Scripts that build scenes
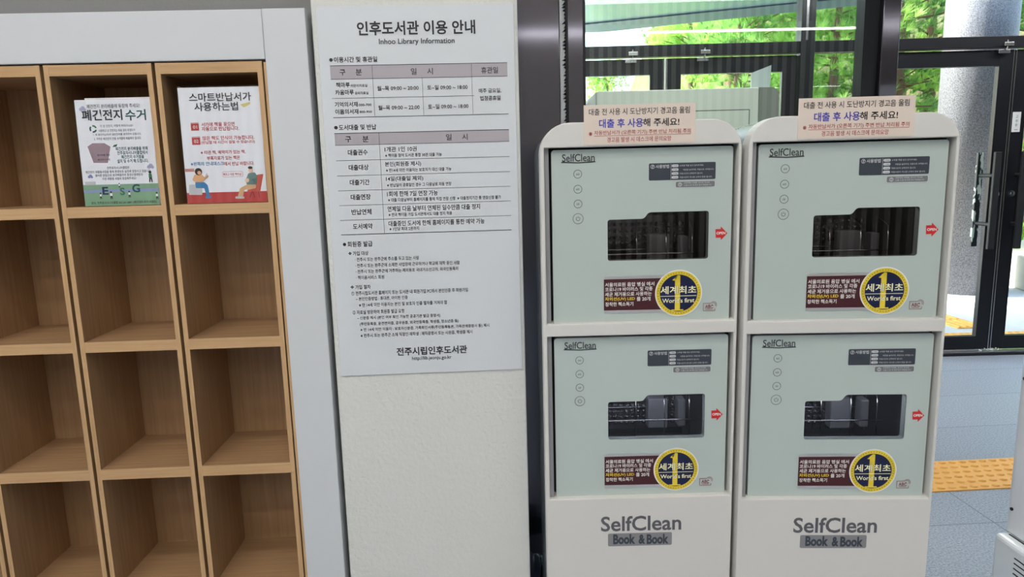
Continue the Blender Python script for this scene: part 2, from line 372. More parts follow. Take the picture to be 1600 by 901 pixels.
def leaf(name, label, u0, u1, hinge_right, meet_strip):
    t = facade(name, label, 'glass door'); st = .1
    lo, hi = .037, 2.193
    MB().box(u0, u0+st, 0, .045, lo, hi, BLACK).build('stile', t, bevel=.002)
    MB().box(u1-st, u1, 0, .045, lo, hi, BLACK).build('stile', t, bevel=.002)
    MB().box(u0+st, u1-st, 0.001, .044, 2.085, hi, BLACK).build('top_rail', t)
    MB().box(u0+st, u1-st, 0.001, .044, lo, .137, BLACK).build('bottom_rail', t)
    MB().box(u0+st-.004, u1-st+.004, .019, .025, .13, 2.09, PANE_X).build('pane', t)
    # glazing bead: thin bright lines along the stiles
    k = MB()
    for u in (u0+st-.002, u1-st-.004): k.box(u, u+.006, -.004, .0, .137, 2.085, BLACK)
    k.box(u1-.008 if meet_strip > 0 else u0+.002, u1-.002 if meet_strip > 0 else u0+.008, -.004, 0, lo, hi, STEEL_L)
    k.build('edge_strip', t)
    return t
CAMO = mat('peeling white film on dark bar', (32, 38, 44), .4)
def camo():
    m = CAMO; t = m.node_tree; b = t.nodes['Principled BSDF']; tc = t.nodes.new('ShaderNodeTexCoord'); n = t.nodes.new('ShaderNodeTexNoise'); n.inputs['Scale'].default_value = 16
    mp = t.nodes.new('ShaderNodeMapping'); mp.inputs['Scale'].default_value = (2.2, 1, .8)
    r = t.nodes.new('ShaderNodeValToRGB'); r.color_ramp.interpolation = 'CONSTANT'; r.color_ramp.elements[0].color = lin((38, 44, 50)) + (1,); r.color_ramp.elements[1].position = .52; r.color_ramp.elements[1].color = lin((214, 224, 220)) + (1,)
    t.links.new(tc.outputs['Object'], mp.inputs[0]); t.links.new(mp.outputs[0], n.inputs['Vector']); t.links.new(n.outputs['Fac'], r.inputs[0]); t.links.new(r.outputs[0], b.inputs['Base Color'])
camo()
HANDLE = mat('matte black handle', (26, 28, 33), .6)
def pull(parent, u, outer_mat):
    h = MB().box(u-.022, u+.022, -.085, -.06, .80, 1.49, HANDLE).build('pull_handle', parent, bevel=.004)
    MB().box(u-.022, u+.022, .1, .125, .80, 1.49, outer_mat).build('outer_bar', h, bevel=.004)
    for z in (1.325, .975): MB().tube([(u, -.062, z), (u, .102, z)], .014, HANDLE).build('standoff', h)
def lock(parent, u, z):
    MB().ring(u, z, .012, .022, -.012, CHROME).tube([(u, 0, z), (u, -.011, z)], .021, CHROME, 24).tube([(u, -.004, z), (u, -.016, z)], .009, STEEL_L, 16).build('lock_cylinder', parent)
d1 = leaf('door_1', 'left entrance door seen through the partition, meeting at its pivot', -2.735, -1.757, False, 1)
d2 = leaf('door_2', 'entrance door seen through the glass partition, next to the mullion', -1.747, -.828, True, 0)
d3 = leaf('door_3', 'glass door in front of the granite column, with a peeling white outer handle', -.28, .695, False, 1)
d4 = leaf('door_4', 'fixed glass door at the right edge carrying a small white label', .703, 1.69, True, 0)
pull(d3, .59, CAMO); pull(d4, .785, HANDLE); lock(d3, .646, 1.191); lock(d4, .757, 1.193)
pull(d1, -1.86, BLACK); pull(d2, -1.64, BLACK)
k = MB().box(.717, .776, -.006, -.0045, 1.627, 1.766, PALE)
for i, ch in enumerate('고정문'): k.text(ch, .739, .756, 1.735-i*.03, .017, -.0068, CHARC)
k.line((.735, 1.643), (.76, 1.643), .003, -.0068, CHARC).build('door_label', d4)
for d, u, sgn in ((d3, .60, 1), (d2, -1.50, -1), (d1, -2.0, 1)):
    k = MB().box(u-.04, u+.04, -.035, -.012, 2.165, 2.19, STEEL_L).box(u-.02, u+.045, -.06, -.03, 2.21, 2.235, STEEL_L).tube([(u+.01, -.045, 2.19), (u+.01, -.045, 2.25)], .006, STEEL_L)
    k.build('pivot_fitting', d, bevel=.002)
# crumpled tape
k = MB(); random.seed(5)
for i in range(26):
    x, y, z = random.gauss(0, .028), random.gauss(0, .012), abs(random.gauss(0, .01)); r = .012
    p = [Vector((x, y, z))+Vector((random.uniform(-r, r), random.uniform(-r, r), random.uniform(0, r))) for _ in range(4)]
    k.add(p, [(0, 1, 2), (0, 2, 3), (0, 3, 1), (1, 3, 2)], mat('white tape', (232, 234, 238), .6))
tape = k.build('crumpled_tape'); tag(tape, 'crumpled white tape on the threshold where the two glass doors meet', 'tape')
tape.location = Vector(FP)+Matrix.Rotation(math.radians(FY), 3, 'Z')@Vector((.70, -.012, .026)); tape.rotation_euler = (0, 0, math.radians(FY))

# ================================================================ OUTSIDE
PAVE = mat('pale concrete paving', (196, 198, 202), .8, bump=(40, .15), vary=((210, 212, 214), 3, (1, 1, 1)))
structure(MB().box(-16, 22, 4.97, 26, -.22, -.02, PAVE).build('pavement'), 'pale paving outside the entrance doors', 'pavement')
SOFF = mat('canopy soffit panel', (124, 146, 154), .3, coat=.3)
cp = [(-6, 12.09), (8.0, 5.09), (8.0, 4.95), (-6, 4.95)]
k = MB(); n = 4
k.add([(x, y, 3.0) for x, y in cp]+[(x, y, 3.16) for x, y in cp], [(0, 1, 2, 3), (7, 6, 5, 4), (0, 4, 5, 1), (1, 5, 6, 2), (2, 6, 7, 3), (3, 7, 4, 0)], SOFF)
co_ = k.build('canopy_roof', fix=True)
FASC = mat('canopy edge metal', (84, 98, 114), .4)
k = MB(); nx_, ny_ = -.447, -.894
e0, e1 = Vector((-6, 12.09)), Vector((8.0, 5.09)); nn = Vector((nx_, ny_))
ps_ = [e0, e1, e1+nn*.14, e0+nn*.95]
k.add([(v.x, v.y, 2.985) for v in ps_]+[(v.x, v.y, 2.999) for v in ps_], [(0, 1, 2, 3), (7, 6, 5, 4), (0, 4, 5, 1), (2, 6, 7, 3), (1, 5, 6, 2), (3, 7, 4, 0)], FASC).build('edge_beam', co_, fix=True)
structure(co_, 'pale blue-grey canopy soffit outside above the doors', 'canopy')
GRAN = mat('speckled granite', (122, 122, 128), .55, vary=((68, 68, 74), 95, (1, 1, 1)), bump=(60, .1))
structure(MB().lathe(5.45, 7.5, [(.001, -.02), (.34, -.02), (.34, 5.2), (.001, 5.2)], GRAN, 48).build('column'), 'thick round speckled grey granite column outside the door', 'column')
def planter():
    ps = [(6.7, 9.4), (6.02, 7.2), (7.2, 6.5), (9.5, 6.9), (9.5, 9.4)]; k = MB(); L = len(ps)
    k.add([(x, y, -.02) for x, y in ps]+[(x, y, .36) for x, y in ps], [tuple(range(L-1, -1, -1)), tuple(range(L, 2*L))]+[(i, (i+1) % L, L+(i+1) % L, L+i) for i in range(L)], mat('pale stone', (206, 204, 198), .7, bump=(50, .1)))
    return k.build('planter_wall', bevel=.02, fix=True)
structure(planter(), 'low pale stone planter wall outside at the far right', 'planter wall')
# tactile paving: yellow-orange, flat plate + raised pattern
TAC = mat('orange tactile tile', (255, 192, 100), .38, bump=(200, .05))
def domes(k, x0, x1, y0, y1, pitch, stag, rx, ry, h, z0):
    j = 0; y = y0+pitch/2
    while y < y1:
        x = x0+pitch/2+(pitch/2 if stag and j % 2 else 0)
        while x < x1-pitch*.3:
            vs = [(x, y, z0+h)]; fs = []; n = 12
            for rr, hh in ((.45, .97), (.8, .7), (1, 0)):
                vs += [(x+rx*rr*math.cos(2*PI*i/n), y+ry*rr*math.sin(2*PI*i/n), z0+h*hh) for i in range(n)]
            for i in range(n):
                fs.append((0, 1+i, 1+(i+1) % n))
                for r_ in range(2): fs.append((1+r_*n+i, 1+(r_+1)*n+i, 1+(r_+1)*n+(i+1) % n, 1+r_*n+(i+1) % n))
            k.add(vs, fs, TAC, True); x += pitch
        y += pitch*(1 if not stag else 1); j += 1
    return k
k = MB().box(1.15, 3.0, 2.785, 3.085, 0, .005, TAC); domes(k, 1.15, 3.0, 2.785, 3.085, .0505, True, .019, .013, .0075, .005)
tp = k.build('tactile_paving'); tag(tp, 'orange tactile paving strip with raised studs on the dark lobby floor', 'tactile paving')
k = MB().box(-3.0, 3.0, .42, .72, -.02, -.014, TAC); domes(k, -3.0, 3.0, .42, .72, .06, True, .02, .016, .007, -.014)
tp = k.build('tactile_paving', loc=FP); tp.rotation_euler = (0, 0, math.radians(FY)); tag(tp, 'studded orange tactile strip outside along the glass doors', 'tactile paving')
k = MB().box(4.19, 4.47, 5.75, 9.5, -.02, -.012, TAC)
for i in range(4):
    for j in range(12): k.box(4.215+i*.065, 4.245+i*.065, 5.77+j*.31, 6.05+j*.31, -.012, -.004, TAC)
tp = k.build('tactile_paving', bevel=.002); tag(tp, 'tactile guide strip with long raised bars leading away outside', 'tactile paving')
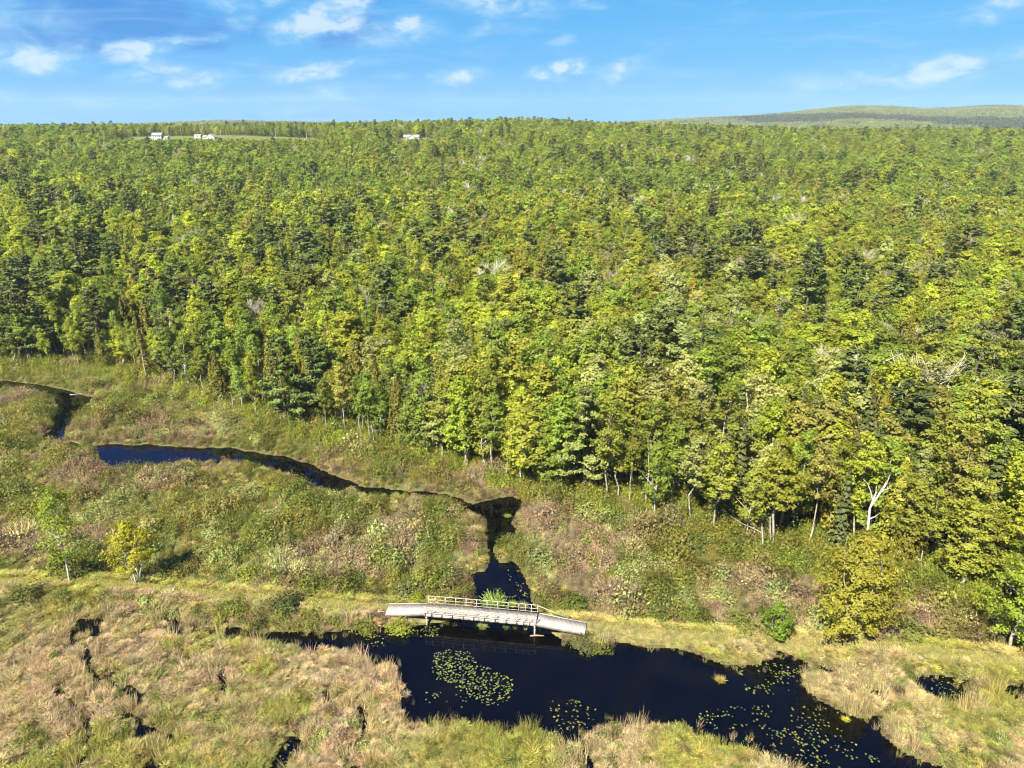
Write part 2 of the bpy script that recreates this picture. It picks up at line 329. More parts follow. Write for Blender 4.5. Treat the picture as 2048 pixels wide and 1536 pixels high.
BARK_PALE = bark_mat('pale_bark', (.13, .115, .085), (.34, .31, .255)); BARK_GREY = bark_mat('grey_bark', (.10, .085, .065), (.24, .21, .17)); BARK_WHITE = bark_mat('white_bark', (.24, .225, .19), (.52, .50, .45)); BARK_DARK = bark_mat('dark_bark', (.05, .04, .03), (.13, .105, .08))
BARK_DEAD = bark_mat('weathered_wood', (.20, .18, .15), (.36, .335, .29), 9)

# ------------------------------------------------------------------ ground and water
us = np.concatenate([np.linspace(-1.6, -1.0, 60, endpoint=False), np.linspace(-1.0, 1.0, 480, endpoint=False), np.linspace(1.0, 1.6, 60)])
ys = [1.0, 12, 20, 28, 34]; y = 37.0
while y < 168: ys.append(y); y += .33 + (y - 37) * .0012
while y < 4150: ys.append(y); y *= 1.014
ys = np.array(ys)
UU, YY = np.meshgrid(us, ys); XX = UU * YY
ZZ = terrain(XX, YY)
nv, nu = XX.shape
idx = np.arange(nv * nu).reshape(nv, nu)
gq = np.stack([idx[:-1, :-1], idx[:-1, 1:], idx[1:, 1:], idx[1:, :-1]], -1).reshape(-1, 4)
s = Mat('peat_ground')
f1 = s.noise(.35, 6, 'Object', .6); f2 = s.noise(3.0, 5, 'Object', .6)
mixf = s.n('ShaderNodeMath', operation='ADD'); s.l(f1, mixf.inputs[0]); s.l(f2, mixf.inputs[1])
hf = s.n('ShaderNodeMath', operation='MULTIPLY'); s.l(mixf.outputs[0], hf.inputs[0]); hf.inputs[1].default_value = .5
s.bsdf(s.ramp(hf.outputs[0], [(.34, (.030, .026, .014)), (.48, (.075, .062, .028)), (.56, (.070, .075, .024)), (.68, (.13, .105, .055))]), .95, .1, f2, .6, .15)
gm = s.m
s = Mat('meadow_grass'); f = s.noise(.05, 5, 'Object', .6); s.bsdf(s.ramp(f, [(.35, (.075, .10, .028)), (.65, (.11, .125, .038))]), .9, .1); fieldm = s.m
s = Mat('trail_grass'); f = s.noise(1.4, 6, 'Object', .65); s.bsdf(s.ramp(f, [(.35, (.07, .07, .022)), (.55, (.14, .12, .045)), (.7, (.19, .155, .07))]), .95, .1, f, .6, .1); pathm = s.m
uc = (UU[:-1, :-1] + UU[1:, 1:]) / 2; yc_ = (YY[:-1, :-1] + YY[1:, 1:]) / 2
def field_mask(x, y):
    u = x / np.maximum(y, 1)
    return ((u > -.515) & (u < -.262) & (y > 628 + 60 * np.maximum(0, u + .36)) & (y < 694)) | ((u > -.155) & (u < -.112) & (y > 628) & (y < 676))
fm = field_mask(uc * yc_, yc_).ravel()
pm = (grid_at(DD, uc * yc_, yc_) < .85 + .3 * fbm(uc * yc_, yc_, 2, 2, 4)).ravel() & inside_grid(uc * yc_, yc_).ravel()
add('ground', mesh_np('ground', np.stack([XX, YY, ZZ], -1).reshape(-1, 3), gq, (gm, fieldm, pathm), np.where(fm, 1, np.where(pm, 2, 0)), None, True), kind='structure')

s = Mat('bog_water')
b = s.bsdf((.002, .002, .002), .03, .5)
b.inputs['IOR'].default_value = 1.33
wn = s.noise(1.1, 3, 'Object', .5, (1, 1.8, 1)); bn = s.n('ShaderNodeBump'); bn.inputs['Strength'].default_value = .10; bn.inputs['Distance'].default_value = .02; s.l(wn, bn.inputs['Height']); s.l(bn.outputs[0], b.inputs['Normal'])
stain = s.noise(.22, 4, 'Object', .6); s.l(s.ramp(stain, [(.48, (.0003, .0005, .0009)), (.66, (.0018, .0014, .0010)), (.80, (.004, .0028, .0012))]), b.inputs['Base Color'])
add('water', mesh_np('water', [(-128, 37, 0), (128, 37, 0), (128, 171, 0), (-128, 171, 0)], [(0, 1, 2, 3)], (s.m,)), kind='structure')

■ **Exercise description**
Every line from the one containing "Write part 2" through the one containing "(.36, .335, .29), 9)" is to be given again exactly, both ends included, and no line outside that range.

■ **Task output**
Write part 2 of the bpy script that recreates this picture. It picks up at line 329. More parts follow. Write for Blender 4.5. Treat the picture as 2048 pixels wide and 1536 pixels high.
BARK_PALE = bark_mat('pale_bark', (.13, .115, .085), (.34, .31, .255)); BARK_GREY = bark_mat('grey_bark', (.10, .085, .065), (.24, .21, .17)); BARK_WHITE = bark_mat('white_bark', (.24, .225, .19), (.52, .50, .45)); BARK_DARK = bark_mat('dark_bark', (.05, .04, .03), (.13, .105, .08))
BARK_DEAD = bark_mat('weathered_wood', (.20, .18, .15), (.36, .335, .29), 9)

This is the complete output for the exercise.